There was a particular fighter called Kevin Miruka who was a legend in the gym. He was a fighter, a Muay Thai Fighter. He was out there, getting on planes and fighting white men in rings. And he was from Kibera. It was surreal, that this guy grew up in the same rough desperate streets but was now being photographed and pinned on walls and people looked at him, like royalty.
“I remember the days he’d come to the gym, it was like Jesus walking into a room.” He laughs. “I desperately wanted to train with him, to be like him.” Soon, he caught Kevin’s eye. The first time Kevin talked to him he doesn’t remember a word he said because, well, awe, admiration. Kevin sent him to a gym in Langata where he met the owner and Muay Thai coach Maurice Odera (now representative of the World Muay Thai Boxing Council) who took him under his wing. He started proving himself, working hard, punching up, listening, saying little, learning, running, skipping rope, eating whatever he could, sleeping. He started spending less and less time mtaani, his friends wondered what became of him since he no longer smoked weed with them. Finally his chance came.
His first fight was at Purdy Arms in 2018, an Ultra fight series organised by Maurice. His was the highlight fight, the last one and he went on at midnight to fight a Uganda opponent. (Apparently Ugandans are badass). He walked out to the ring to a song he later learnt was by Ludacris, “Move Bitch Get Out Da Way.” People cheered and chanted his name. He had never been cheered before in his life. He had never heard his name called out in admiration. Nobody outside his mbogi really knew his name. But now, all these people had gathered to watch him, a boy from the slums. It was surreal. Everything was surreal, the night was odd. He was also afraid of botching it all up, of being beaten. He could hear his own heartbeat and he was afraid his opponent could hear it too. He got into the ring and onto his red corner where he bounced on the balls of his feet. “I was afraid,” he says. “It didn’t matter how many fights I had been in inside the slums, this was different, everything rode on this fight.”
The bell rang and the Ugandan came for him, punched him in the head the first few seconds and that woke him up. “I felt alive,” he says. They punched and kicked and elbowed and the crowd roared. In the second round, he hit him on the ribs with his shin and punched him on the side of his face and the Ugandan went down like a sack. The crowd went wild. He won.
Last year four important things happened in his life. First, he got a passport. For you it’s not a big deal, for him it’s everything. He has an important government travel document. With his photo on it. In the photo he looks like a deer caught in headlights, blinded by the implications of it all, that there is a possibility he could leave the borders of Kibera, the borders of Nairobi and actually leave the country, for abroad.
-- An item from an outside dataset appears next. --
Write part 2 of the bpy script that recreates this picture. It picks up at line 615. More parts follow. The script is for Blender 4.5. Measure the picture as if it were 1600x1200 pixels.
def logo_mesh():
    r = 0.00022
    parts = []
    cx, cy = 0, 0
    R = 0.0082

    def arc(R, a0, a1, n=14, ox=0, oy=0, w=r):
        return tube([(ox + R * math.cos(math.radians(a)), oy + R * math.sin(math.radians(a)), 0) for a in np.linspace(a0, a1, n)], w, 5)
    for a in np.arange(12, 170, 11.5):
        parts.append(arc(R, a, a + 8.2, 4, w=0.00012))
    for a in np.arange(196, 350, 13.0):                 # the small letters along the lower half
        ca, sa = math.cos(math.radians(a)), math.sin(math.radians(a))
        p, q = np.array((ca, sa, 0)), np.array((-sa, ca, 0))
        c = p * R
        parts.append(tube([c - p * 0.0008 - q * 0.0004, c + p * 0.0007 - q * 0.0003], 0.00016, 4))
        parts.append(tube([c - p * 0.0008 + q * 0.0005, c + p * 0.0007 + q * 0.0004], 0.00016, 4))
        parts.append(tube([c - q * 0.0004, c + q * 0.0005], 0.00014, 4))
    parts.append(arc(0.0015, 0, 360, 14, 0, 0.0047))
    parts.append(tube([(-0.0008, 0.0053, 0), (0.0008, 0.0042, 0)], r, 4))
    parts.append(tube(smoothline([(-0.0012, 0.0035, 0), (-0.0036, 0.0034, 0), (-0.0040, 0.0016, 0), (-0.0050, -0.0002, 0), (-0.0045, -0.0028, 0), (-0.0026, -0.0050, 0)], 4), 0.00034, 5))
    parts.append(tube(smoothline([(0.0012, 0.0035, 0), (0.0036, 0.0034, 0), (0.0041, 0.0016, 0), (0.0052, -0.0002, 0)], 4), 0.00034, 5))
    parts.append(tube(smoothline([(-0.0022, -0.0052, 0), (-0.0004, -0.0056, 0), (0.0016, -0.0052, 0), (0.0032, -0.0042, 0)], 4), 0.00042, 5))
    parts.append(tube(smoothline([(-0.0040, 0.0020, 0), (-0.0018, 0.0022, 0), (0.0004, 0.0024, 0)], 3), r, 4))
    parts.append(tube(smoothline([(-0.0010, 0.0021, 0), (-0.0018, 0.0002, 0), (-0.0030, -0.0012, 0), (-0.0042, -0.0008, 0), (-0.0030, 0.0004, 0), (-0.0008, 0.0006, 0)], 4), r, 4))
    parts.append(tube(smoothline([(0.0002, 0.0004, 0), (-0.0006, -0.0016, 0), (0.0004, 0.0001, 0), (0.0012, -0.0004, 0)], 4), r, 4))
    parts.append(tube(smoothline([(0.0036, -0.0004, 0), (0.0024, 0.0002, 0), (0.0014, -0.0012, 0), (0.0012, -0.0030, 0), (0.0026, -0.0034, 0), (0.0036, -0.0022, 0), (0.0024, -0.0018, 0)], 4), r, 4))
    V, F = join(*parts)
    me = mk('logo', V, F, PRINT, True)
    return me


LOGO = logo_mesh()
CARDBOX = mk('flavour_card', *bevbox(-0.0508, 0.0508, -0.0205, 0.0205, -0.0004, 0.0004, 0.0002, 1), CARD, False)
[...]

Second, he got onto an airplane. A big bird. He walked into an airport with its strange announcement and everybody who seemed to know exactly where they were going, pushing expensive looking suitcases. Sponsored by Maurice, he for the first time got onto the plane to Thailand the homeland of Muay Thai boxing, a place he only dreamed of going when he trained, an unattainable dream, the mecca of the sport. He was the first one to get onto a plane in his family tree and leave the country. He sat next to a white man watching a movie and he aped everything he did right down to his food order. A white person- well, brown – served him food! In Doha, the connection, he stood in the middle of the airport, a big swirling miasma of a world on the move, and asked God, ‘why me?’ and God being God, just looked away and smiled.
Third, as he trained for a fight in Phuket, he got lost one morning while jogging and found himself in a small center full of people who couldn’t understand the little English he knew. “I was shirtless and they were excited to see a black man. Everybody was taking pictures of me. I was like a celebrity. It felt good. I felt special.” (I know this feeling only too well because it’s in Pattaya, Thailand that a hooker famously cradled my hand in both of hers and breathlessly whispered, “Chocolate Man! Chocolate Man!” That shit gets into your heart.)
He, for the first time, felt seen. During the tournament he had six fights and he broke a nose and ribs and his shin cracked. But he was in Thailand. ‘Do you know how far Thailand is from Kibera?”
I Googled.
About 7,000 kilometres.
The last thing that happened to him; his mother died. Alcoholism, depression. He regrets that she won’t see what he will make of his life. How God will touch him. How he will rise.
Brian Serete, or Brayo, is 20 years old and still lives in the same house in Kibera that he grew up in. His big brother just came back from jail. He’s taking care of the whole family now. Sometimes he catches his father looking at him with a look that he wants to imagine is pride. He’s not only fighting in rings, he’s fighting in life to steer a whole generation out of poverty. The destiny of his family and his life are in his hands because he’s the one who has been 7,000 kilometres away from Kibera. For now, he’s training boxing, Muay Thai and Martial arts at Ultra Fitness Gym on Kilimani Road. It’s the home of the best trainers around who are also active fighters and have also trained in Thailand’s fight camps. He’s ranked 19 in the world.
He dreams of living in a place with more than one room and a sink and a mirror, so that he can look at himself in it and see his dignity in it. If you ever go to Ultra Fitness and you need a trainer, ask for Brayo, your engagement might get him closer to that mirror.